Mir Hazar Khan Bijarani of the Pakistan People's Party headed a "jirga" or a tribal council which allegedly ordered the weddings to settle a dispute.

The case centres around the custom of "vani" in which blood feuds are settled through forced marriages.

Mr Bijarani says he did not order the marriage of underage girls.

He says he was just trying to bring two warring families in Sindh province together.

Following a complaint, the supreme court froze the jirga ruling, ordered police to investigate the case, and arrest jirga members if need be.

'Fear God'

A police official told the court on Wednesday that only three of the 14 jirga members had been arrested.

"Are you afraid (of the more influential members of the council)?"

"You should only fear God," Chief Justice Iftikhar Mohammad Chaudhry told the official before passing the order to arrest the MP.
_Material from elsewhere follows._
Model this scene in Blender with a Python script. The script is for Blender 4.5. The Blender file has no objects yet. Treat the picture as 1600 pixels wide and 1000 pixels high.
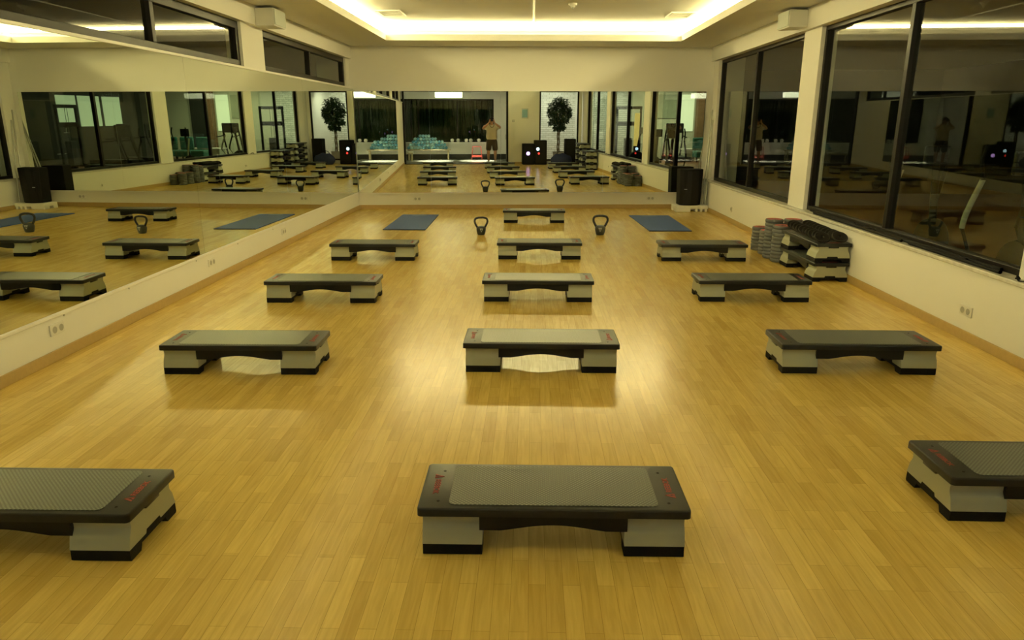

Justice Chaudhry has a reputation of coming down hard on officials who are reluctant to implement court orders in human rights cases.

The five girls belong to a family whose members had allegedly killed a member of another tribe in Jacobabad district of Sindh province in 1997.

In June 2006, a jirga held to settle the dispute ordered that five girls be given in marriage to members of the victim's family as compensation.

The event was recorded by a regional TV channel and reported in the press.

The Supreme Court took notice of the event, and ordered the local police to hold an inquiry.

Outlawed

The police delayed the probe, and in March Justice Chaudhry was "suspended" by the country's military ruler, Gen Pervez Musharraf, putting the case on hold.

A full bench of the Supreme Court restored Justice Chaudhry last month.

The practice of exchanging girls or women to settle blood feuds has been common in large parts of Pakistan and Afghanistan.

In Pakistan, the practise has been outlawed and anyone found guilty can be sentenced for up to 10 years, but no-one has been found guilty of the offence so far.

The practise is still followed in the vast countryside where government control is minimal and the police remain under the influence of tribal chiefs.

The court dealt with a similar case in the same province under which two minor girls were used as compensation in a dispute over buffaloes.

The court expressed anger that girls were being given as compensation.